Amid all the serious goings-on in the Legislature, some lawmakers think we need to change the way the state enforces its rules for high school sports. You ask if they don't have better things to do? That's the wrong question.
High school football is Americana. It's mom serving hot apple pie. It's Friday Night Lights and the rocket's red glare. This issue can't lose.
That's why there are bills in the House and Senate to make it harder for the Florida High School Athletic Association to intervene when athletes transfer from one school to another. Basically, the FHSAA would have to assume all transfer athletes have a “presumption of eligibility” until proven otherwise.
For what it's worth, the Senate bill is sponsored by Kelli Stargel, a Lakeland Republican. Lakeland also has one of the state's traditional powerhouse football programs.
If this becomes law, all I can say is release the hounds! You'll have prep quarterbacks and linebackers hopping from school to school. The best programs will keep winning. The weak ones will keep losing.
In other words, it will be just what we have now. You can regulate recruiting and transfers from here to Mars, and motivated parents will travel to Jupiter to get around the rules.
Bob Henriquez has excellent perspective on this. Before winning the election to become Hillsborough County's property appraiser last November, he was head football coach at Tampa Catholic High School. He also served in the Florida House.
“Any coach who would say with a straight face that they're not involved with (recruiting) or doesn't know anything about it is not being truthful,” he said. “Go to a (Tampa Bay Youth Football League) game on a Saturday. High school coaches are out there, or their go-betweens are. You simply can't police it.”
So why would the Legislature want to make it harder to police?

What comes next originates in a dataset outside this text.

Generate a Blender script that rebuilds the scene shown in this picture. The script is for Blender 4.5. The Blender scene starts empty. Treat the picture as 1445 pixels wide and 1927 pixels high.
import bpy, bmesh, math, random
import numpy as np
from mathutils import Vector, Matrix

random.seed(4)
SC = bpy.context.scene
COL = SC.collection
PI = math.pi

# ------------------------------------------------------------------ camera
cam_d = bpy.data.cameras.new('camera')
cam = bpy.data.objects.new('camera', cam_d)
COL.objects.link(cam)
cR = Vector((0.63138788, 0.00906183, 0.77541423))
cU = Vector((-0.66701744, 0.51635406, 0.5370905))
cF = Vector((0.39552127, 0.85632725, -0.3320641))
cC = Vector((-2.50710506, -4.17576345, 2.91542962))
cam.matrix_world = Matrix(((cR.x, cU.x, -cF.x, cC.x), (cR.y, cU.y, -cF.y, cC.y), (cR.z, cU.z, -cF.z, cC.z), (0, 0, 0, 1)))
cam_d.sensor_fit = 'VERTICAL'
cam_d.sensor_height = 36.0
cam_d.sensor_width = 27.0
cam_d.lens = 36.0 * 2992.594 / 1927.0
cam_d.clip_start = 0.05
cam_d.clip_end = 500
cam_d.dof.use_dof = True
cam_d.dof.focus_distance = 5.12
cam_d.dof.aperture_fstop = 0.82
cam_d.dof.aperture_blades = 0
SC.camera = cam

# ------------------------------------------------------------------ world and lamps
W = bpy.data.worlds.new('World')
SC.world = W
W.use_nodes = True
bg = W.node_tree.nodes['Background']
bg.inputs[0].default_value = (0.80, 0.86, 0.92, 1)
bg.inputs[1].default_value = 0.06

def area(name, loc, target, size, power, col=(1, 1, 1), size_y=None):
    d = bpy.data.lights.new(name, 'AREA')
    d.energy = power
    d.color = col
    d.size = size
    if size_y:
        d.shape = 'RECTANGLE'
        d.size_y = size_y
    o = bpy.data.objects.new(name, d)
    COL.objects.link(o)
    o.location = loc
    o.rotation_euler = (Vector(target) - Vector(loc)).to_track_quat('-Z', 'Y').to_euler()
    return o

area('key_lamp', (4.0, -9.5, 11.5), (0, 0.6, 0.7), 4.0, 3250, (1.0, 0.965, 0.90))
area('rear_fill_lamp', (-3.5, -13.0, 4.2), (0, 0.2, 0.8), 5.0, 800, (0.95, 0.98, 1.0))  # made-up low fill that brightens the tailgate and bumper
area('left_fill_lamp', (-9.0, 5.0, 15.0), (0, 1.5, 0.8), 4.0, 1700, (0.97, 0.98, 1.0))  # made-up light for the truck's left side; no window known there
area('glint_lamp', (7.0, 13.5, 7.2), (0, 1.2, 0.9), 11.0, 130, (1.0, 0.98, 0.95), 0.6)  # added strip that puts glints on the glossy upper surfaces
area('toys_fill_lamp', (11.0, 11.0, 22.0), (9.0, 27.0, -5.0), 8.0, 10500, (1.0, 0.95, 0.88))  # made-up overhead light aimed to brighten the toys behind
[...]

“I think this had to start from some very powerful people who had their issues with the FHSAA — maybe with their kid, or a friend's kid,” Henriquez said. “So what they do is cut the FHSAA off at the knees.”
If this passes, you wonder if the state should even pretend to be Big Brother over high school sports anymore. Hillsborough already has a four-page policy covering athletes who transfer within the county. Just let local school districts have the final say.
“The fundamental question is whether athletics is a right or a privilege. The Legislature says it's a right. The FHSAA has long held it's a privilege,” Henriquez said.
They're both wrong. High school football is big-time in Florida.
Star players routinely hold nationally televised news conferences now to announce their college choices. ESPN has flown the football teams from Armwood, Plant and Jefferson to faraway places so they could play on national television. It's almost routine now.
You wonder why players bend the rules to transfer? My only question is why more of them don't. This is the system schools have created. If lawmakers want to make that harder to control, it's a little late now to act surprised.